I want to proof this result via mathematical induction.

The base step

$r=0$

$$\sum_{x=0}^\infty x f(x) = -(0-\lambda)(1-F(0))+\lambda f(0) = \lambda(1-F(0)+f(0)) = \lambda$$

The inductive step

$$\sum_{x=r+1}^\infty (x-r+1)f(x)$$ $$=\sum_{x=r}^\infty (x-r+1)f(x) - (x-r+1)f(r)$$ $$=\sum_{x=r}^\infty (x-r+1)f(x) - f(r)$$ $$=\sum_{x=r}^\infty (x-r)f(x) - f(r) + (1-F(r-1))$$ $$=\sum_{x=r}^\infty (x-r)f(x) - f(r) + 1-F(r)+f(r)$$ $$=\sum_{x=r}^\infty (x-r)f(x) + 1-F(r)$$ $$=-(r-\lambda)(1-F(r))+\lambda f(r)+1-F(r)$$ $$=-(r-\lambda-1)(1-F(r))+\lambda f(r)$$ or $$=(-r+1+\lambda)(1-F(r))+\lambda f(r)$$

The question

I would think that I would end up with $(-r+1+\lambda)(1-F(r+1))+\lambda f(r+1)$, but this isn't equal to $\sum_{x=r+1}^\infty (x-r+1)f(x)$ and $(-r+1+\lambda)(1-F(r))+\lambda f(r)$ is.

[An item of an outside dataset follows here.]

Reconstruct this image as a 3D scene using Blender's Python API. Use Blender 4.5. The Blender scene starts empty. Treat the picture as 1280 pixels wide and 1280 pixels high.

So my question is; are my calculations complete to finish the proof(and if not, what am I missing) and why is $$\sum_{x=r+1}^\infty (x-r+1)f(x)=(-r+1-\lambda)(1-F(r+1))+\lambda f(r+1)$$ not the outcome of this inductive step?

Answer 1

Your inductive step begins by figuring out

$$\sum_{x=r+1}^\infty (\color{red}{x-r+1})f(x),$$

but that is not part of anything you set out to show. Shouldn't you be trying to figure out

$$\sum_{x=r+1}^\infty \left(\color{red}{x-(r+1)}\right)f(x)\,?$$

Answer 2

Forgot: for the people interested in the full derivation of the inductive step:

$$\sum_{x=r+1}^\infty (x-(r+1)) f(x) $$

$$=\sum_{x=r+1}^\infty x-r-1 f(x) $$

$$=\sum_{x=r}^\infty x-r-1 f(x) + f(r) $$

$$=\sum_{x=r}^\infty x-r f(x) - \sum_{x=r}^\infty f(x)+ f(r) $$

$$=\sum_{x=r}^\infty x-r f(x) - (1-F(r-1)) + f(r) $$

$$=-(r-\lambda)(1-F(r))+\lambda f(r) - (1-F(r-1)) + f(r) $$

$$=-(r-\lambda)(1-F(r+1)+f(r+1))+\lambda f(r) - (1-F(r-1)) + f(r) $$

$$=-(r-\lambda)(1-F(r+1))-rf(r+1)+\lambda f(r+1) +\lambda f(r) - (1-F(r-1)) + f(r) $$

Now because

$$\lambda f(r) = \frac{e^{-\lambda}\lambda^{r+1}}{r!} = (r+1)f(r+1) = (r+1)\frac{e^{-\lambda}\lambda^{r+1}}{(r+1)!} = \frac{e^{-\lambda}\lambda^{r+1}}{r!} $$, we can proceed with

$$=-(r-\lambda)(1-F(r+1))-\lambda f(r+1) + f(r+1) - (1-F(r-1)) + f(r) $$

And because $$(1-F(r+1) = 1-F(r+1)+f(r+1)+f(r)$$, we can proceed with:

$$=-(r-\lambda)(1-F(r+1))-\lambda f(r+1) - 1+F(r+1) $$

which leads to

$$=-((r+1)-\lambda)(1-F(r+1))+\lambda f(r+1)$$